[Begin]
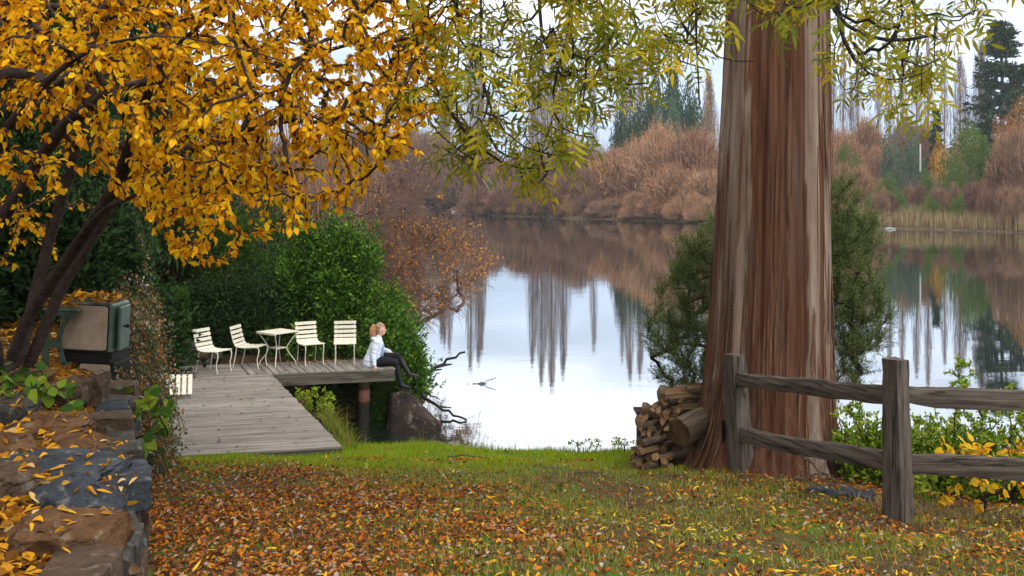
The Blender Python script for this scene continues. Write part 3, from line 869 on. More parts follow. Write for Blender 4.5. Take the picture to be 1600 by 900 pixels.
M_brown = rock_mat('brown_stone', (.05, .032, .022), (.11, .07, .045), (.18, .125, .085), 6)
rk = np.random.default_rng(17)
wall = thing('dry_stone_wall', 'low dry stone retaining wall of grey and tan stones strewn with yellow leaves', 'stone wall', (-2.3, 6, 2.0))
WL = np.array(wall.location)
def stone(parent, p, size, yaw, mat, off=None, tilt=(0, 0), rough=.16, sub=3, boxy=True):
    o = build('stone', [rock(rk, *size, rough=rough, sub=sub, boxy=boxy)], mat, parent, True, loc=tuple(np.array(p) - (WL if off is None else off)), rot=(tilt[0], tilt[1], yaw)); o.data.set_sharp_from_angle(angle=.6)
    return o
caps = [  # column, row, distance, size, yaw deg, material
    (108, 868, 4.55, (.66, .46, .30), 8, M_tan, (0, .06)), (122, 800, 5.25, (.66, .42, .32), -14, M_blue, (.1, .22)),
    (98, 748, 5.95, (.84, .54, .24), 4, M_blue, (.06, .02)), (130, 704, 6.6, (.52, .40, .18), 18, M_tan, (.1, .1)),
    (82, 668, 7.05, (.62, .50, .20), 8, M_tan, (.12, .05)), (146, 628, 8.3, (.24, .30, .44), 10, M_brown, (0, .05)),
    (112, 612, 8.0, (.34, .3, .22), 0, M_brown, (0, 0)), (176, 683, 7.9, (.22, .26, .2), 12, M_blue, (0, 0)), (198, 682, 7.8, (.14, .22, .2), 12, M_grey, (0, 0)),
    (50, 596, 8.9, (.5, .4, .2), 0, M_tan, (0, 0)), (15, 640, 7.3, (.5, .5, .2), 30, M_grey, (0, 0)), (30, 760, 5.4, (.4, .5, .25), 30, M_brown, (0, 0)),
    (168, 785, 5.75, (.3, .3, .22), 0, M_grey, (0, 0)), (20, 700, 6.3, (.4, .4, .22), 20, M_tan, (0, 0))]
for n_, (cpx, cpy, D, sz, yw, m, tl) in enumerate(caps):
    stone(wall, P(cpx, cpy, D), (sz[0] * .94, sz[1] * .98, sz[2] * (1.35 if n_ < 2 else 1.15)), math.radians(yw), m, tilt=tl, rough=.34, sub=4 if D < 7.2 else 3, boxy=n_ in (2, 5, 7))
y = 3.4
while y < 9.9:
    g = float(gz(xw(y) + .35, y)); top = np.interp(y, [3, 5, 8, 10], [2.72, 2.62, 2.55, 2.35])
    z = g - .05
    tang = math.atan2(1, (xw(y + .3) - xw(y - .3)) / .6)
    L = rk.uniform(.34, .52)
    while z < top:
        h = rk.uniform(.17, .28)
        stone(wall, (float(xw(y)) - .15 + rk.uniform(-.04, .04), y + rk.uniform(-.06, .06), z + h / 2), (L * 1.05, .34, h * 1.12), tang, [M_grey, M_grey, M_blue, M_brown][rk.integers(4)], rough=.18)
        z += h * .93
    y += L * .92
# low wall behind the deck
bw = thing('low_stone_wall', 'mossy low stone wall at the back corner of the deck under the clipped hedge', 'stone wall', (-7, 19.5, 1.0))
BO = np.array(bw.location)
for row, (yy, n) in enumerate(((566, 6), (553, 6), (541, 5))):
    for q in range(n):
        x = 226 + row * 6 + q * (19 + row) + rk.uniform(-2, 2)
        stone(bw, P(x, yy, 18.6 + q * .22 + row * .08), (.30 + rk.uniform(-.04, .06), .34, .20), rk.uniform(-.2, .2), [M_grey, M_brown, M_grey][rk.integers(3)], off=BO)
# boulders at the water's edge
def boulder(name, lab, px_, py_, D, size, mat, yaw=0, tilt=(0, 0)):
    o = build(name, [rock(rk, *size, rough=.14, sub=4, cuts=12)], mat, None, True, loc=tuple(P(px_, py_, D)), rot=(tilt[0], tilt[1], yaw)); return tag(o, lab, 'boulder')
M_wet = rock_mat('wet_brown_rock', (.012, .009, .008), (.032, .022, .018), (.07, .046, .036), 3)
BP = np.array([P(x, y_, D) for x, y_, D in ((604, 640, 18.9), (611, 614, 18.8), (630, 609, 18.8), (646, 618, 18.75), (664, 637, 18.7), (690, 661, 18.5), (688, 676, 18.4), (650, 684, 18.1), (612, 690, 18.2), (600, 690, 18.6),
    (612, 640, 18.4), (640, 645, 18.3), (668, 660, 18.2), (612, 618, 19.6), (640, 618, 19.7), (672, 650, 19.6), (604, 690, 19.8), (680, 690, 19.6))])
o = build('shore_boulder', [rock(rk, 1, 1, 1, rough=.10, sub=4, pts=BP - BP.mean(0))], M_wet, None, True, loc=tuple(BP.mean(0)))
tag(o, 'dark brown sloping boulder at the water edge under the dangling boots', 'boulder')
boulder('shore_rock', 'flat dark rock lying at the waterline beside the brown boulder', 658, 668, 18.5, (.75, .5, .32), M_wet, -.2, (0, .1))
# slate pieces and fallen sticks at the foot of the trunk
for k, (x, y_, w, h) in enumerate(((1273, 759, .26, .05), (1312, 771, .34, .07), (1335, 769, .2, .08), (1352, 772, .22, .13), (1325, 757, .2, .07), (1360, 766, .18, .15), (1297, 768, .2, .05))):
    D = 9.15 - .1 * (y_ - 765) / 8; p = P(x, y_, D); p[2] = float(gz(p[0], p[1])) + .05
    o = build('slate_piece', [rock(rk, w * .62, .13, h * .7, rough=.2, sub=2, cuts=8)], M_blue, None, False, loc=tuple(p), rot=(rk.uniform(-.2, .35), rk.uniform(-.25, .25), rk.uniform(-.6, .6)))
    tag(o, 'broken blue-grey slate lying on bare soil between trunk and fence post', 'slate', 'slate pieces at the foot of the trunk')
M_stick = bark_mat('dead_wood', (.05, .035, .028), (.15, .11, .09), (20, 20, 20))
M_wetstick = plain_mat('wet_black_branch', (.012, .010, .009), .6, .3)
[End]
Transcribe the whole listing exactly. Pictures stay out of your copy.

The Blender Python script for this scene continues. Write part 3, from line 869 on. More parts follow. Write for Blender 4.5. Take the picture to be 1600 by 900 pixels.
M_brown = rock_mat('brown_stone', (.05, .032, .022), (.11, .07, .045), (.18, .125, .085), 6)
rk = np.random.default_rng(17)
wall = thing('dry_stone_wall', 'low dry stone retaining wall of grey and tan stones strewn with yellow leaves', 'stone wall', (-2.3, 6, 2.0))
WL = np.array(wall.location)
def stone(parent, p, size, yaw, mat, off=None, tilt=(0, 0), rough=.16, sub=3, boxy=True):
    o = build('stone', [rock(rk, *size, rough=rough, sub=sub, boxy=boxy)], mat, parent, True, loc=tuple(np.array(p) - (WL if off is None else off)), rot=(tilt[0], tilt[1], yaw)); o.data.set_sharp_from_angle(angle=.6)
    return o
caps = [  # column, row, distance, size, yaw deg, material
    (108, 868, 4.55, (.66, .46, .30), 8, M_tan, (0, .06)), (122, 800, 5.25, (.66, .42, .32), -14, M_blue, (.1, .22)),
    (98, 748, 5.95, (.84, .54, .24), 4, M_blue, (.06, .02)), (130, 704, 6.6, (.52, .40, .18), 18, M_tan, (.1, .1)),
    (82, 668, 7.05, (.62, .50, .20), 8, M_tan, (.12, .05)), (146, 628, 8.3, (.24, .30, .44), 10, M_brown, (0, .05)),
    (112, 612, 8.0, (.34, .3, .22), 0, M_brown, (0, 0)), (176, 683, 7.9, (.22, .26, .2), 12, M_blue, (0, 0)), (198, 682, 7.8, (.14, .22, .2), 12, M_grey, (0, 0)),
    (50, 596, 8.9, (.5, .4, .2), 0, M_tan, (0, 0)), (15, 640, 7.3, (.5, .5, .2), 30, M_grey, (0, 0)), (30, 760, 5.4, (.4, .5, .25), 30, M_brown, (0, 0)),
    (168, 785, 5.75, (.3, .3, .22), 0, M_grey, (0, 0)), (20, 700, 6.3, (.4, .4, .22), 20, M_tan, (0, 0))]
for n_, (cpx, cpy, D, sz, yw, m, tl) in enumerate(caps):
    stone(wall, P(cpx, cpy, D), (sz[0] * .94, sz[1] * .98, sz[2] * (1.35 if n_ < 2 else 1.15)), math.radians(yw), m, tilt=tl, rough=.34, sub=4 if D < 7.2 else 3, boxy=n_ in (2, 5, 7))
y = 3.4
while y < 9.9:
    g = float(gz(xw(y) + .35, y)); top = np.interp(y, [3, 5, 8, 10], [2.72, 2.62, 2.55, 2.35])
    z = g - .05
    tang = math.atan2(1, (xw(y + .3) - xw(y - .3)) / .6)
    L = rk.uniform(.34, .52)
    while z < top:
        h = rk.uniform(.17, .28)
        stone(wall, (float(xw(y)) - .15 + rk.uniform(-.04, .04), y + rk.uniform(-.06, .06), z + h / 2), (L * 1.05, .34, h * 1.12), tang, [M_grey, M_grey, M_blue, M_brown][rk.integers(4)], rough=.18)
        z += h * .93
    y += L * .92
# low wall behind the deck
bw = thing('low_stone_wall', 'mossy low stone wall at the back corner of the deck under the clipped hedge', 'stone wall', (-7, 19.5, 1.0))
BO = np.array(bw.location)
for row, (yy, n) in enumerate(((566, 6), (553, 6), (541, 5))):
    for q in range(n):
        x = 226 + row * 6 + q * (19 + row) + rk.uniform(-2, 2)
        stone(bw, P(x, yy, 18.6 + q * .22 + row * .08), (.30 + rk.uniform(-.04, .06), .34, .20), rk.uniform(-.2, .2), [M_grey, M_brown, M_grey][rk.integers(3)], off=BO)
# boulders at the water's edge
def boulder(name, lab, px_, py_, D, size, mat, yaw=0, tilt=(0, 0)):
    o = build(name, [rock(rk, *size, rough=.14, sub=4, cuts=12)], mat, None, True, loc=tuple(P(px_, py_, D)), rot=(tilt[0], tilt[1], yaw)); return tag(o, lab, 'boulder')
M_wet = rock_mat('wet_brown_rock', (.012, .009, .008), (.032, .022, .018), (.07, .046, .036), 3)
BP = np.array([P(x, y_, D) for x, y_, D in ((604, 640, 18.9), (611, 614, 18.8), (630, 609, 18.8), (646, 618, 18.75), (664, 637, 18.7), (690, 661, 18.5), (688, 676, 18.4), (650, 684, 18.1), (612, 690, 18.2), (600, 690, 18.6),
    (612, 640, 18.4), (640, 645, 18.3), (668, 660, 18.2), (612, 618, 19.6), (640, 618, 19.7), (672, 650, 19.6), (604, 690, 19.8), (680, 690, 19.6))])
o = build('shore_boulder', [rock(rk, 1, 1, 1, rough=.10, sub=4, pts=BP - BP.mean(0))], M_wet, None, True, loc=tuple(BP.mean(0)))
tag(o, 'dark brown sloping boulder at the water edge under the dangling boots', 'boulder')
boulder('shore_rock', 'flat dark rock lying at the waterline beside the brown boulder', 658, 668, 18.5, (.75, .5, .32), M_wet, -.2, (0, .1))
# slate pieces and fallen sticks at the foot of the trunk
for k, (x, y_, w, h) in enumerate(((1273, 759, .26, .05), (1312, 771, .34, .07), (1335, 769, .2, .08), (1352, 772, .22, .13), (1325, 757, .2, .07), (1360, 766, .18, .15), (1297, 768, .2, .05))):
    D = 9.15 - .1 * (y_ - 765) / 8; p = P(x, y_, D); p[2] = float(gz(p[0], p[1])) + .05
    o = build('slate_piece', [rock(rk, w * .62, .13, h * .7, rough=.2, sub=2, cuts=8)], M_blue, None, False, loc=tuple(p), rot=(rk.uniform(-.2, .35), rk.uniform(-.25, .25), rk.uniform(-.6, .6)))
    tag(o, 'broken blue-grey slate lying on bare soil between trunk and fence post', 'slate', 'slate pieces at the foot of the trunk')
M_stick = bark_mat('dead_wood', (.05, .035, .028), (.15, .11, .09), (20, 20, 20))
M_wetstick = plain_mat('wet_black_branch', (.012, .010, .009), .6, .3)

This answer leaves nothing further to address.